The same could be done with Latinos and African-Americans who suffer numerous human rights infractions in education, healthcare, housing, voting, excessive force, incarceration, and ethnic/racial profiling, to name but a few.  This while Congress not only fails to protect their right to life from gun violence, but is itself complicit by facilitating the ability of unscrupulous gun dealers to prey upon and profit from the effects of racial and ethnic discrimination, e.g.

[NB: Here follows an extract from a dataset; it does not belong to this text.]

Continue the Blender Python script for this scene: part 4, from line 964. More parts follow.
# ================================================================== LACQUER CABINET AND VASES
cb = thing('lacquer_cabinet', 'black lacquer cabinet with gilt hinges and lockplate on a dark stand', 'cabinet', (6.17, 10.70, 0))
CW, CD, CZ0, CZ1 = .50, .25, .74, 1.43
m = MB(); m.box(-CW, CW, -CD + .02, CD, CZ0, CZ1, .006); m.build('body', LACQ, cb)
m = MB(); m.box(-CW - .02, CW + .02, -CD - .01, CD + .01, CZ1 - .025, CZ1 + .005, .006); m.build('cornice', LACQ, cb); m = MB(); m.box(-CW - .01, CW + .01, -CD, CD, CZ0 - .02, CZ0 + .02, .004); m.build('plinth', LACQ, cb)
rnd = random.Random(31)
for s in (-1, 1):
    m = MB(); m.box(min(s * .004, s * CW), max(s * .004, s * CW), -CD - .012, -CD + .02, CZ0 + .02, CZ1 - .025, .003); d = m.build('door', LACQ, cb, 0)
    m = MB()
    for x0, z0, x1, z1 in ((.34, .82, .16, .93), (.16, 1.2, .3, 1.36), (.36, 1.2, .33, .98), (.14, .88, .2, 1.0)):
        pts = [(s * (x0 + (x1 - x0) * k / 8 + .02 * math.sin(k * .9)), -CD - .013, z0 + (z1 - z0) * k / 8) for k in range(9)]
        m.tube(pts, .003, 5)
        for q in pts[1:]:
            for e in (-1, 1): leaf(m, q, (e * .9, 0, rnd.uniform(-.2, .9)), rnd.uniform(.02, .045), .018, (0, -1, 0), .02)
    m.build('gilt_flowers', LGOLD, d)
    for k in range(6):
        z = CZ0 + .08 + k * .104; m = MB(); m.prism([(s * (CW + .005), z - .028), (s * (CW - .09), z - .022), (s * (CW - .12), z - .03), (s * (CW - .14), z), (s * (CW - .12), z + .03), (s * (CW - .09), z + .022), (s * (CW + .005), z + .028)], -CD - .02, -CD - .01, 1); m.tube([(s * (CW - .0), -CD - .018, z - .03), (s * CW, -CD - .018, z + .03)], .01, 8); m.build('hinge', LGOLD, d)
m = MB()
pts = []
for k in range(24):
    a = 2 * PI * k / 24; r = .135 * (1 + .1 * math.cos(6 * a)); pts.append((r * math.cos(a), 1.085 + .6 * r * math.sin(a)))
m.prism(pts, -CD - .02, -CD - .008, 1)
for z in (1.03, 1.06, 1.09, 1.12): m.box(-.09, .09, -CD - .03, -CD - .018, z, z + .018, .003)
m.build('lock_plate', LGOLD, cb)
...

Tiahrt Amendments.  Especailly affected are African-Americans who represent 13% of our population but over 50% of our homicide victims (paragraph 20 of our report), and where Amnesty International engaged in the United States following the atrocities in Ferguson, Missouri.

Gun violence, placed into a human rights framework, becomes fuel added to the fire of rights infractions that resonate with, and motivate, all three of these important voting blocks while countering the Second Amendment argument.

Concluding Remarks

There is much synergy between the gun violence prevention and human rights movements.  Together they are stronger than they are apart.  And by shaping Congress through a human rights framework, our country begins the longer-term process of addressing not only racial/ethnic discrimination, which is at the root of much gun violence in our country, but the entire array of rights infractions that affect indigenous people, women, children, and people of color – infractions that tear at the very fabric of our diverse society.

It is time to reframe the gun violence debate.  It is tactically, but more importantly, morally, the right thing to do.